Audley Harrison once delayed talking to the press by a day. We got to the arranged point, at the right time and were told it was being pushed back a day. We were in the middle of nowhere at a luxury retreat in Cornwall. I came home.
A week before the latest Saudi bash in London, I had been in a soulless room at a bad hotel near Toronto airport with Lennox Lewis. Our rendezvous was to do with a BBC project. Lewis shook his head when I reminded him what it was like covering his big fights and then told him what modern boxers must do to sell their fights. Ngannou and Joshua probably did more with the media on one day in London at the start of this week than Lewis did in six or more fights. He just shook his head. “It’s the promoter’s job to promote,” he said. Not today, that has changed.
Lewis did exactly what was required during the week of his big fights. He was not known as being particularly reluctant with his time – he did what boxers did. He did something at the start of the week with the written press, then the conference and finally the weigh-in. The talking was well and truly over by about the Monday night. We had our two or three stories ready and that was it. Nobody expected a sit-down with Lennox on Tuesday, Wednesday, Thursday or Friday. Not a chance.
Both Ngannou and Joshua will be fully available once they land in Riyadh. And that will include the obligatory late, late-night session at Turki Alalshikh’s palace for stuffed dates and photographs. Warren and Hearn, once frozen enemies, have bonded at these late-night gigs. The pictures of Hearn, Warren and Alalshikh all smiling and holding hands are golden.

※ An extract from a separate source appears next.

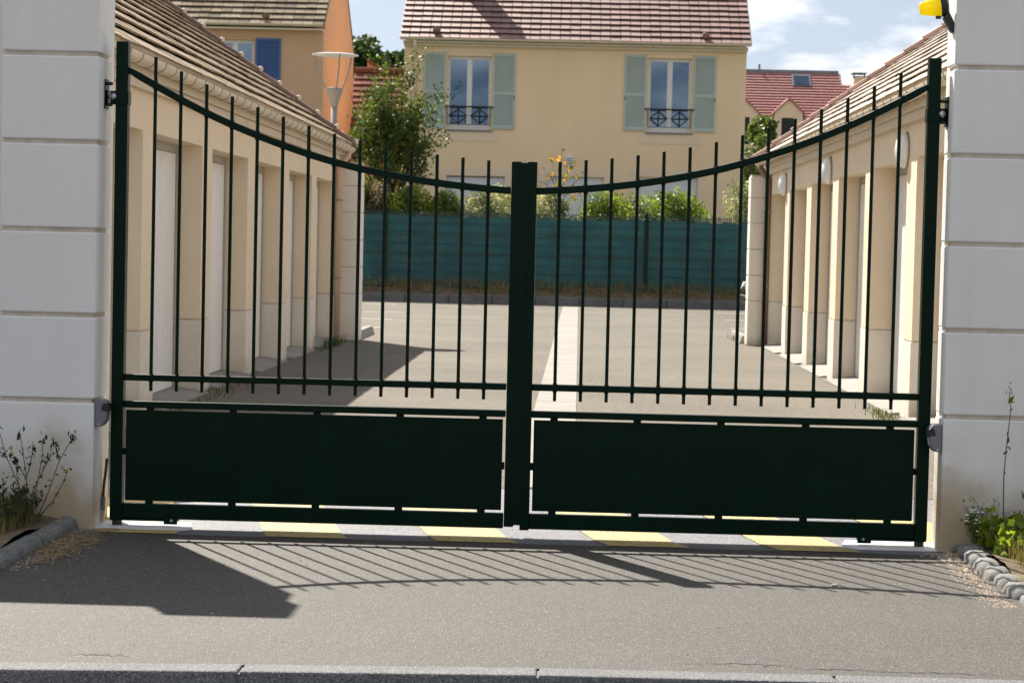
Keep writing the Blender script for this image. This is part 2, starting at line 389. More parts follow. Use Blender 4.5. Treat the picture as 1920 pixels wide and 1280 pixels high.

Over 25 years ago, I was in Yemen with Warren and the Yemeni sports minister insisted on walking everywhere with Warren hand-in-hand. Nothing ever came from that mission and that is a pity; a Naseem Hamed fight in Yemen in about 1997 would have been an amazing event. That one slipped away.
In London this week, the special chicken pies were once again served. I stood by the bar with Spencer Fearon watching people getting their pies. It was a major heavyweight boxing conference and I swear I had no idea who most of the pie eaters were. There were hundreds of people, most with a piece of kit and a piece of pie. Fearon and I just shook our heads.
There was a rumour that Sly Stallone, and Michael Buffer were backstage. It might have been true – it is hard to imagine what the Saudi gang will dream up for a promotional film. The apocalyptic Walking Dead tribute for Day of Reckoning was immense. What next? A Rocky theme is not a bad idea. Can you imagine Clubber Lang, Rocky, Apollo Creed and Ivan Drago all in a coffee shop discussing their fights and in walk Ngannou and Joshua. That is the face-off I want to see. And just as the tension builds, in walks Lennox and Mike Tyson and George Foreman. “Who ordered the oat milk latte?” shouts the barista, who just happens to be Wladimir Klitschko.
Sly was there last time and he took me to one side to tell me that Oleksandr Usyk was like “granite.” I told Usyk and he seemed pleased. So, Gary Stretch is back at last, Sly might have been in the building, the Saudis have come close to getting every heavyweight of note on the planet under one roof. This business is mad.